__Task statement__: Begin with the first line of the listing and quote every line through the one containing "COL = S.collection"; give only those lines.

=====

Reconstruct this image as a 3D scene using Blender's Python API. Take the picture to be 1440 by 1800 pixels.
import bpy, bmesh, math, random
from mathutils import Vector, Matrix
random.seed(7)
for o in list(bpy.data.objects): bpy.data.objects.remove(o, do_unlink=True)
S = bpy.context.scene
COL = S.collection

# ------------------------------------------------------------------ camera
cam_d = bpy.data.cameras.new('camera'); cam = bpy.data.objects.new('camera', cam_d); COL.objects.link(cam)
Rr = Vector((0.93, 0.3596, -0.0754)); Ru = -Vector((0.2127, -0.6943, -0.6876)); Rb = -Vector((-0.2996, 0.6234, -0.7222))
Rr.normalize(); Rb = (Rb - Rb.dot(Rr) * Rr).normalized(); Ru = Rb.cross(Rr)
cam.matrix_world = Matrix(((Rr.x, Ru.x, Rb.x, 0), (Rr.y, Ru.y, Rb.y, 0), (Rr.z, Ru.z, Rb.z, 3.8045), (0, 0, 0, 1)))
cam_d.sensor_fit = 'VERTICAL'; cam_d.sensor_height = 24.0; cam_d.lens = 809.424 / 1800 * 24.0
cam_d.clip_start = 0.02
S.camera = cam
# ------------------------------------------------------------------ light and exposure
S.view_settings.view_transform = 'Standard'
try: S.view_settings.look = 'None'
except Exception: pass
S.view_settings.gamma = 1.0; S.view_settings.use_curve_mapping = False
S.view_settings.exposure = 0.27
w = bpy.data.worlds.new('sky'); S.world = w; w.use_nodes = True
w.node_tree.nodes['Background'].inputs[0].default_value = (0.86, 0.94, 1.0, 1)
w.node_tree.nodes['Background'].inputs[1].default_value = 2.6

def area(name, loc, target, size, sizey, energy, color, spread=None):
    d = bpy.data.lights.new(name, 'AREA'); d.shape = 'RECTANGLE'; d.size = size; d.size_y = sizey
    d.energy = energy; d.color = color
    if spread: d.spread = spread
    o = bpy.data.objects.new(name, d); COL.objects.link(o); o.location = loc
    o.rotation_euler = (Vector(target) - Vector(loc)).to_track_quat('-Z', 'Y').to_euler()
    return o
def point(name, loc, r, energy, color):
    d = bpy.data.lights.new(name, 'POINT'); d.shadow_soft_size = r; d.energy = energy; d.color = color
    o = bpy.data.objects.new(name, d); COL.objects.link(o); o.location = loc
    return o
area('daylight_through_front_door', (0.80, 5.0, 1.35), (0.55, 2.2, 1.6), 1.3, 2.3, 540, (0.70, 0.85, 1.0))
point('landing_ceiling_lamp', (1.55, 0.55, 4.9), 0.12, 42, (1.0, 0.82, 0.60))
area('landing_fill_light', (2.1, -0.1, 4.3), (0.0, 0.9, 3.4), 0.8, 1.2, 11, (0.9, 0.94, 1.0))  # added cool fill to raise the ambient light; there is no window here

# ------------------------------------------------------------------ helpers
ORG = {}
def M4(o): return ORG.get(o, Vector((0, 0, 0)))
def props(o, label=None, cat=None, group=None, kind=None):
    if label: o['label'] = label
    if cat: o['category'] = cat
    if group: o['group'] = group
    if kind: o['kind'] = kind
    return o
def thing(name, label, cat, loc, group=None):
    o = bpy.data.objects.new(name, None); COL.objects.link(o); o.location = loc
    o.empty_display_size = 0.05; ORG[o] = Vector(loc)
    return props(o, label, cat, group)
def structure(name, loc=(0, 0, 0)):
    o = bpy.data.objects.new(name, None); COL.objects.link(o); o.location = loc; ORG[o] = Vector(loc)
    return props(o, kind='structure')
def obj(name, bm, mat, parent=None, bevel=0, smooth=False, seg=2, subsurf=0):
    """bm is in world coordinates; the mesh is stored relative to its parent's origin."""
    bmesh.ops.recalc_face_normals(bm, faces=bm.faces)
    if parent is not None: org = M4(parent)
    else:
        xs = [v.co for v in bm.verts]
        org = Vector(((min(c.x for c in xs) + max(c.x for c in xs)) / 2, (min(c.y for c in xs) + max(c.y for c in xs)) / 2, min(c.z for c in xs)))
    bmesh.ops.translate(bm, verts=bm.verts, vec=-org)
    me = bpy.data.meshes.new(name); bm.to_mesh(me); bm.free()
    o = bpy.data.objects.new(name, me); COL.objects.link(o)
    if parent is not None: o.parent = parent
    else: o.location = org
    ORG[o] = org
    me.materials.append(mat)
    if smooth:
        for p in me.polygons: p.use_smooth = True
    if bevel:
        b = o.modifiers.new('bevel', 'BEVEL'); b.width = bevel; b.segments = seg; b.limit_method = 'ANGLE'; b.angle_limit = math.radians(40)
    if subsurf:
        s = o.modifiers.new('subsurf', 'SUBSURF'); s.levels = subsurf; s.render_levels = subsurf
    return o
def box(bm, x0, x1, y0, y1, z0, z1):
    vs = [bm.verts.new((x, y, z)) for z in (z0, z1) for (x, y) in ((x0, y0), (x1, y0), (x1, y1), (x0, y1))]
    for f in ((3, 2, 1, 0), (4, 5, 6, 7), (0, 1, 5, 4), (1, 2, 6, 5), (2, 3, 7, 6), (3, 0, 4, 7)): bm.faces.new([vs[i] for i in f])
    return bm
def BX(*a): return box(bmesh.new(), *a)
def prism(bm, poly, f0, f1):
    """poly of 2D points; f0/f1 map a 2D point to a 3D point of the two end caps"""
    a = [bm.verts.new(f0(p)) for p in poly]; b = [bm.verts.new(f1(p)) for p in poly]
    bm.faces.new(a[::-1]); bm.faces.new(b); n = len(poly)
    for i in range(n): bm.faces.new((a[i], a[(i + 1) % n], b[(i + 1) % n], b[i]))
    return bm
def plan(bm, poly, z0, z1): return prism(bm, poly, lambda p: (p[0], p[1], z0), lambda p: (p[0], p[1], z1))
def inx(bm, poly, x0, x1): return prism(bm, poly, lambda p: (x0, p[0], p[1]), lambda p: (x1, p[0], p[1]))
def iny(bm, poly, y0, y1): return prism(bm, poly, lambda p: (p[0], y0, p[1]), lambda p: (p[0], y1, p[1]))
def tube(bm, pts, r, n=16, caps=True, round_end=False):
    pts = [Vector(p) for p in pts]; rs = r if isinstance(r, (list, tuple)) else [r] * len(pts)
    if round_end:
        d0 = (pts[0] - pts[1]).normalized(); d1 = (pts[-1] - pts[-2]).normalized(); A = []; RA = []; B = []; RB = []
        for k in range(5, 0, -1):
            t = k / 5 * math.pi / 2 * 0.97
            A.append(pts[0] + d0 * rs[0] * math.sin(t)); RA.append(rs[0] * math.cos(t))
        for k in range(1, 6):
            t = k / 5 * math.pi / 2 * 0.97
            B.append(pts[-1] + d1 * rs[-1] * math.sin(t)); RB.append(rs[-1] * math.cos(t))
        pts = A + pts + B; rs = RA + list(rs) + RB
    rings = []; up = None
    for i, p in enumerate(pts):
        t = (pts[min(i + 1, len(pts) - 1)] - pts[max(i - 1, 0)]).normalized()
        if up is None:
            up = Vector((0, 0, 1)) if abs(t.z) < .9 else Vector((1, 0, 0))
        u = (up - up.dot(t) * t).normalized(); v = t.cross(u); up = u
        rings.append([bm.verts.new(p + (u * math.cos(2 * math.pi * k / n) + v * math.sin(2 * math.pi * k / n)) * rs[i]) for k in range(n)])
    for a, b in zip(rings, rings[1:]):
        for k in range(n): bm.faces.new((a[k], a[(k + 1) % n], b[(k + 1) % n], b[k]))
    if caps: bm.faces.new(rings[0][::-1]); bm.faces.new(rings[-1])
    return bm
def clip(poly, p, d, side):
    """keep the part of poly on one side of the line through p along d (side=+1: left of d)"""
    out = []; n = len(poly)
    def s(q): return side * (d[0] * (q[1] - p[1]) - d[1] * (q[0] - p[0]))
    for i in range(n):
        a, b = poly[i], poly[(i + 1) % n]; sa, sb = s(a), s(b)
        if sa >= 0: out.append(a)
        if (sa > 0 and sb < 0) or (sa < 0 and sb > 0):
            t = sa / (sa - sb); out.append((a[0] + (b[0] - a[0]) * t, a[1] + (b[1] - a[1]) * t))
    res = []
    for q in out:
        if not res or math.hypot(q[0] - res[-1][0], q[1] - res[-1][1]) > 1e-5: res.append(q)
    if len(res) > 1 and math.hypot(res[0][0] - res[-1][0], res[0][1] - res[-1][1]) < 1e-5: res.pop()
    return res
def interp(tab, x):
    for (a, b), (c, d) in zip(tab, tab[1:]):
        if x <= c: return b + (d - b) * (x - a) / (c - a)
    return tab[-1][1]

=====

__Answer to the exercise__:
Reconstruct this image as a 3D scene using Blender's Python API. Take the picture to be 1440 by 1800 pixels.
import bpy, bmesh, math, random
from mathutils import Vector, Matrix
random.seed(7)
for o in list(bpy.data.objects): bpy.data.objects.remove(o, do_unlink=True)
S = bpy.context.scene
COL = S.collection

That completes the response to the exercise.